I detested school, the old-fashioned teachers, the naked aggressive bullying, the choking atmosphere of catholic containment. Additionally, Northern Ireland in the late 1980's was a bitter and uneasy place. There was one sustaining class though, Eng Lit/Lang, taught by the lovely Mr H. This class, the first cohort of GCSE student,s gave me an escape from the day-to day mundanity and the anticipation of a permanent absence. The power of words and a university education could take me away from the chilling graffiti chalked up on the 'gasworks wall', a release from the constant self-censorship both in words and of actions and of movement.

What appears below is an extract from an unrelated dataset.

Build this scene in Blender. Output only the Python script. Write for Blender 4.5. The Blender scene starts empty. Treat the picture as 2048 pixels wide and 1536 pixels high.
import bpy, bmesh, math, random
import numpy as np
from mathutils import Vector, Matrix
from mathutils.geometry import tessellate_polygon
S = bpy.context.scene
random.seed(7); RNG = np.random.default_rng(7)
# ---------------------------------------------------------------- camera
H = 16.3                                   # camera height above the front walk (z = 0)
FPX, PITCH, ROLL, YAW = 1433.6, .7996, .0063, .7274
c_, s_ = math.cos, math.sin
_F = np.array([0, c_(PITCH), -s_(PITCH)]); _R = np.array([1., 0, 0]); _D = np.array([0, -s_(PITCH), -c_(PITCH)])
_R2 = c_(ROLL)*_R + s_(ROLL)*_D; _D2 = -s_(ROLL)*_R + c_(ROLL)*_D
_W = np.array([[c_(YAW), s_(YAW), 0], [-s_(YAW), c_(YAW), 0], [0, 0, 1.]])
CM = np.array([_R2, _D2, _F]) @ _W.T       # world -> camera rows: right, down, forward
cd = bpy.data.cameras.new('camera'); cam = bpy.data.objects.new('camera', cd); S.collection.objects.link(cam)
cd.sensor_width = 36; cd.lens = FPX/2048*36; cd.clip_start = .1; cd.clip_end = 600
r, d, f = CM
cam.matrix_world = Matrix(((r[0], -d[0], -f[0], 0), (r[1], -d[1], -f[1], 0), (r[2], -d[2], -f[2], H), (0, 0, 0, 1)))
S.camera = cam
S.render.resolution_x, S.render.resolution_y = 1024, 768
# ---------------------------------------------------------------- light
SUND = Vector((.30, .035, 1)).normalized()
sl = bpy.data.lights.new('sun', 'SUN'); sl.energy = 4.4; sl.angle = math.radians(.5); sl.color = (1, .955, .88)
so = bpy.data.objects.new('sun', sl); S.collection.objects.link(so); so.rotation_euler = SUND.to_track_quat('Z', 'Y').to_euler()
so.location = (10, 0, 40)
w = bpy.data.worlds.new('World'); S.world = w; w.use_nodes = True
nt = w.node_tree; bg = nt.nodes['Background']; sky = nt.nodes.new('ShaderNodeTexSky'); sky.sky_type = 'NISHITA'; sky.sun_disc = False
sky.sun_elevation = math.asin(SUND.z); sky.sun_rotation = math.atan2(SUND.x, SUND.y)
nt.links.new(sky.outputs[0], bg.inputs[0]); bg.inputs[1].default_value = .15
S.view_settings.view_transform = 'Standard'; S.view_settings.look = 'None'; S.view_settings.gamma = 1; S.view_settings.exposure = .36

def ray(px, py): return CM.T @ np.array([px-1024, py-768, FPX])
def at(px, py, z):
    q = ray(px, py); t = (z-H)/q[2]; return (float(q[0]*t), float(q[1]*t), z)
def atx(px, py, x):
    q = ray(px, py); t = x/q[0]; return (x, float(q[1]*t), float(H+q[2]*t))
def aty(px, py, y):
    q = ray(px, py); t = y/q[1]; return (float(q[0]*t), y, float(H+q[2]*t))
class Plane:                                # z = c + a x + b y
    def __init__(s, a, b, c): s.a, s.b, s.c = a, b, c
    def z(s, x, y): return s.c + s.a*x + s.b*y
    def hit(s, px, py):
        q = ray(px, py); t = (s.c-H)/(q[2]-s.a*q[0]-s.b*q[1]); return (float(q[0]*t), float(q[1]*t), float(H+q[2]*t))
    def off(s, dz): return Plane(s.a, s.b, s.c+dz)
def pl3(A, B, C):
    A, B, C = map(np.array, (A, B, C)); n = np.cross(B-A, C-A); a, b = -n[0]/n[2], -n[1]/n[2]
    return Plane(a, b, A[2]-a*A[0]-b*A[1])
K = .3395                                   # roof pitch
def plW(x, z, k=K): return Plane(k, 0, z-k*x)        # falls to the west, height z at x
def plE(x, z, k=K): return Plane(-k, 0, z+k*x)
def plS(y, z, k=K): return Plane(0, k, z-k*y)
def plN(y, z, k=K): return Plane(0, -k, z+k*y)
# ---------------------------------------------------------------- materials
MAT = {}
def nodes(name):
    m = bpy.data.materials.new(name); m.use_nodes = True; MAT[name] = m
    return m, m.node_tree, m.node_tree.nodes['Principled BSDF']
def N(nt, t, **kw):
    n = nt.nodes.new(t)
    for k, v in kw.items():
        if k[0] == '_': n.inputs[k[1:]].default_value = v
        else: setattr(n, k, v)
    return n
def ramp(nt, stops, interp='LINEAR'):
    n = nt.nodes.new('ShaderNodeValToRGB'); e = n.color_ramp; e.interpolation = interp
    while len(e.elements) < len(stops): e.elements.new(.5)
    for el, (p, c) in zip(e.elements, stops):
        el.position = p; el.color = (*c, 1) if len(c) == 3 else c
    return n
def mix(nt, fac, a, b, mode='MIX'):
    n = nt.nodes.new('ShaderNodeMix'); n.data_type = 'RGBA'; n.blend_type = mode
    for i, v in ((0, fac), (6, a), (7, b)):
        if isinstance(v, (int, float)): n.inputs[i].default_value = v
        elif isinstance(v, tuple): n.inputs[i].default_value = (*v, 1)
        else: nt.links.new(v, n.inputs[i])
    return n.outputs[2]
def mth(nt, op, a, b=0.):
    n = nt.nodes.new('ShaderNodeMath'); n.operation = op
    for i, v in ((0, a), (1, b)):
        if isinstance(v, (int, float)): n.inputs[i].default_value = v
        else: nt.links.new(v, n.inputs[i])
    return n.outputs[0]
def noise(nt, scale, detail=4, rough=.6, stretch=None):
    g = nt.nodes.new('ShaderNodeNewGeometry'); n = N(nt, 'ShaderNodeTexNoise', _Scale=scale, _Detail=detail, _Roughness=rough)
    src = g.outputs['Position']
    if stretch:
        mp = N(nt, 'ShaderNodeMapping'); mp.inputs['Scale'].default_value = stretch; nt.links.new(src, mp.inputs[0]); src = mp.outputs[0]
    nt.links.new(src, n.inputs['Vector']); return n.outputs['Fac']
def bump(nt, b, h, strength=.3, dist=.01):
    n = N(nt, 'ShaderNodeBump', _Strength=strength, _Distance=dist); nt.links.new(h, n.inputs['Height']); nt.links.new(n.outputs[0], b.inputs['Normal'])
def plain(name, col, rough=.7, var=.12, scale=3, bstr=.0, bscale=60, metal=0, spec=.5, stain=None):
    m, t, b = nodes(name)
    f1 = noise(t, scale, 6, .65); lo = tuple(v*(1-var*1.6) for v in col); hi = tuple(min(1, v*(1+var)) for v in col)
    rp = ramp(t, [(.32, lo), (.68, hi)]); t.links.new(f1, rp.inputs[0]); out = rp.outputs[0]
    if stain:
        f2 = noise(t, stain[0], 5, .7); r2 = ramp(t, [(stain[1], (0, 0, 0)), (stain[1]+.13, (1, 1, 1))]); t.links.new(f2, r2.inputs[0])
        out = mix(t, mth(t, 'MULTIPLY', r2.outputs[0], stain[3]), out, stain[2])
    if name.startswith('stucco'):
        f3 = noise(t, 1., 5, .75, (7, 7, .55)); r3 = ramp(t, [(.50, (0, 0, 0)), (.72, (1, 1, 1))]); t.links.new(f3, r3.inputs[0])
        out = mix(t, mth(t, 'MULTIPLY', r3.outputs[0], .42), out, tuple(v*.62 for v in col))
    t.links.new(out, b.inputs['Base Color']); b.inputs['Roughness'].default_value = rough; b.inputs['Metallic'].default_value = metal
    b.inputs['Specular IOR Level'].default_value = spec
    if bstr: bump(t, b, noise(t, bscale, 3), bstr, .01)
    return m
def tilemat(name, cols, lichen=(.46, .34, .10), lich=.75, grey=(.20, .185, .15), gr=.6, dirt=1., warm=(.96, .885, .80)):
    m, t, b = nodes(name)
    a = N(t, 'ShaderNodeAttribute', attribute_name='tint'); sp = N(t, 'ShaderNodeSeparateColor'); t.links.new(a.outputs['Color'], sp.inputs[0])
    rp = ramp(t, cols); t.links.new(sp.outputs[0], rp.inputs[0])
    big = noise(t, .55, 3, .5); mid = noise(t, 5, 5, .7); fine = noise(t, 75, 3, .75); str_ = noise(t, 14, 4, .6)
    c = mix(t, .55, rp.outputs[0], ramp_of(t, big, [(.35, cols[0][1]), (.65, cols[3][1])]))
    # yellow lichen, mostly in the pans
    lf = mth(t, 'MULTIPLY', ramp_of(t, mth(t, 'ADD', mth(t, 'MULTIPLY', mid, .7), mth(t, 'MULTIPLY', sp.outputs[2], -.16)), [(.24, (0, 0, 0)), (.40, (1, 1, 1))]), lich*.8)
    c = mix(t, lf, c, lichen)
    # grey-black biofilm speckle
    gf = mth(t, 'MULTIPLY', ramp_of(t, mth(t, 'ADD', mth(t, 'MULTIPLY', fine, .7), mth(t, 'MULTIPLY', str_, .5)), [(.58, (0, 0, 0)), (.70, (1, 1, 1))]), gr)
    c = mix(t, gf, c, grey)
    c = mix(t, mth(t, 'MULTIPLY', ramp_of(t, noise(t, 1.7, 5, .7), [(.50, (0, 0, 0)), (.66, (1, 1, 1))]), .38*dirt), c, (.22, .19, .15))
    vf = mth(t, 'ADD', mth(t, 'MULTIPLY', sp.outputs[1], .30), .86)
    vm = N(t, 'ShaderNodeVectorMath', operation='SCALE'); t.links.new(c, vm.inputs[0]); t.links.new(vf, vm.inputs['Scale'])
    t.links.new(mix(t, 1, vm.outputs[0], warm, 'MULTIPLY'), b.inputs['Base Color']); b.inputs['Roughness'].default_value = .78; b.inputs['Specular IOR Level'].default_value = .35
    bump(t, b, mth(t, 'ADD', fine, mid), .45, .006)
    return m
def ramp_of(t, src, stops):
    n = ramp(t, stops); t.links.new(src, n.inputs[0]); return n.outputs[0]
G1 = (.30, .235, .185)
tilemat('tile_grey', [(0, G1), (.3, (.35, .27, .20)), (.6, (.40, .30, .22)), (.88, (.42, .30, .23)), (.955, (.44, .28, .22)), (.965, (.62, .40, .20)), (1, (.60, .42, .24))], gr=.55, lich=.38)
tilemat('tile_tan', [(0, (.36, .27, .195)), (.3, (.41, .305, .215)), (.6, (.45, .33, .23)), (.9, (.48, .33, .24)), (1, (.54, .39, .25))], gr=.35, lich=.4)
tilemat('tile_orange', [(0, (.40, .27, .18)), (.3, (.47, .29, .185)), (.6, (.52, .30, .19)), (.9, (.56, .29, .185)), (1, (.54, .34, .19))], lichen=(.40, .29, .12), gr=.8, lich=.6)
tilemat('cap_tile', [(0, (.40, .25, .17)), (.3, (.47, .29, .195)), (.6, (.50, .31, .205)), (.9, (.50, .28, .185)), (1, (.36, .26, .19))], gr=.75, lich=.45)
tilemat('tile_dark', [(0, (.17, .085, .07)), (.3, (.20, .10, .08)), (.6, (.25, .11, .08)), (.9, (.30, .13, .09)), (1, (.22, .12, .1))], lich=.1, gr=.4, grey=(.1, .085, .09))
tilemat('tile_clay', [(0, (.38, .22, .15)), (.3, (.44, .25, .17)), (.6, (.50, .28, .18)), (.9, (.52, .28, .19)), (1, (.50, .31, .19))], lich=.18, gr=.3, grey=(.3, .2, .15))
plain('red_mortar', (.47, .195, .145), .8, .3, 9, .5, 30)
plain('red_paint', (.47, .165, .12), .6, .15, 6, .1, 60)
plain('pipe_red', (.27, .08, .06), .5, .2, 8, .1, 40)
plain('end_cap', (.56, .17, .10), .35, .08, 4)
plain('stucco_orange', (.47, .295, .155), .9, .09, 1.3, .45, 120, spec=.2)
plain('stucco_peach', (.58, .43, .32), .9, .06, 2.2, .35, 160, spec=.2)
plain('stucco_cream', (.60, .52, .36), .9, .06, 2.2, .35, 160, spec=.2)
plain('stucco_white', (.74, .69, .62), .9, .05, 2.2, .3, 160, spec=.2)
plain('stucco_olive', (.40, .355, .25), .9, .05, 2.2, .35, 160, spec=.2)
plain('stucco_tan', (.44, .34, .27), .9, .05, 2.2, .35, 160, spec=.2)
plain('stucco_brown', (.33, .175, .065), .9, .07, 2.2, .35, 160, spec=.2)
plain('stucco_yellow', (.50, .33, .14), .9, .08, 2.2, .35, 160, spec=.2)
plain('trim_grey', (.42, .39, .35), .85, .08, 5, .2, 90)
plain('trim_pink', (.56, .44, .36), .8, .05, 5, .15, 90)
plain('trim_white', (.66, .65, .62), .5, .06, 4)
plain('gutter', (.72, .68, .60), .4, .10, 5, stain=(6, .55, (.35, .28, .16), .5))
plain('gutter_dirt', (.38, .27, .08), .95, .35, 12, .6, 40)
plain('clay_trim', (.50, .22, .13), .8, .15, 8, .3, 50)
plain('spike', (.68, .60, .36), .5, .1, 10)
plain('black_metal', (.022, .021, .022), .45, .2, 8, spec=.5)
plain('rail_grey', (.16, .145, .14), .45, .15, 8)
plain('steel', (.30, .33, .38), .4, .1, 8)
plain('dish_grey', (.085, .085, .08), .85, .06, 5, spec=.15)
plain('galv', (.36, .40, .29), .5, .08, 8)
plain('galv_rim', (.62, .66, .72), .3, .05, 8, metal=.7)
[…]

The images above are just three of the rich and vivid books that we poured over that summer. That cover of Cider With Rosie, while not my favourite was the text that we used and just a glimpse brings me back to that stuffy classroom, the shuffle of paper, the laconic buzz of a distant fly and the smell of Tippex, Impluse and cut grass. As Laurie explores Rosie in the hay, there was a corresponding fission of anticipation in that classroom. Occasionally Mr H would divert off into a monologue about his hobby of flying micro-light aircraft. I would surreptitiously stare out of the mobile classroom window at the handsome curly haired boy while my friend N had thinly disguised thoughts for Mr H's moustache.

A little later, armed with A levels I escaped to the beautiful but sometimes haunting city of Bath to study, Handsome Curly Haired boy married the girl next door at 21, Mr H stayed on teaching at the same school chalking up thirty years at the same school. I wonder how many students he inspired to continue and enjoy reading and writing not as a chore or even a sometime habit but as an essential fundamental part of  everyday life. I wonder if he still spends the weekends flying his little 'plane. I wonder did any of us thank him...

Inspired by Sue's wonderful post about Cider with Rosie and the centenary of Laurie Lee's birth falling so close to my own birthday I was inspired to pick this book for our June book-club choice and I cannot tell you what a wonderful experience it was to re-read. The rich descriptive language, the abundance of unforgettable characters, the Grannies, the Uncles, Miss Fluck and her pre-Raphaelite suicide, this book touches my heart like few others. Now, re-reading as a mother, the chapter 'Mother' especially emerges as one of the most loving and compassionate portraits in the English literary canon.

"She was as muddled and mischievous as a chimney-jackdaw, she made her nest of rags and jewels, was happy in the sunlight, squawked loudly at danger, pried and was insatiably curious, forgot to eat or ate all day and sang when sunsets were red."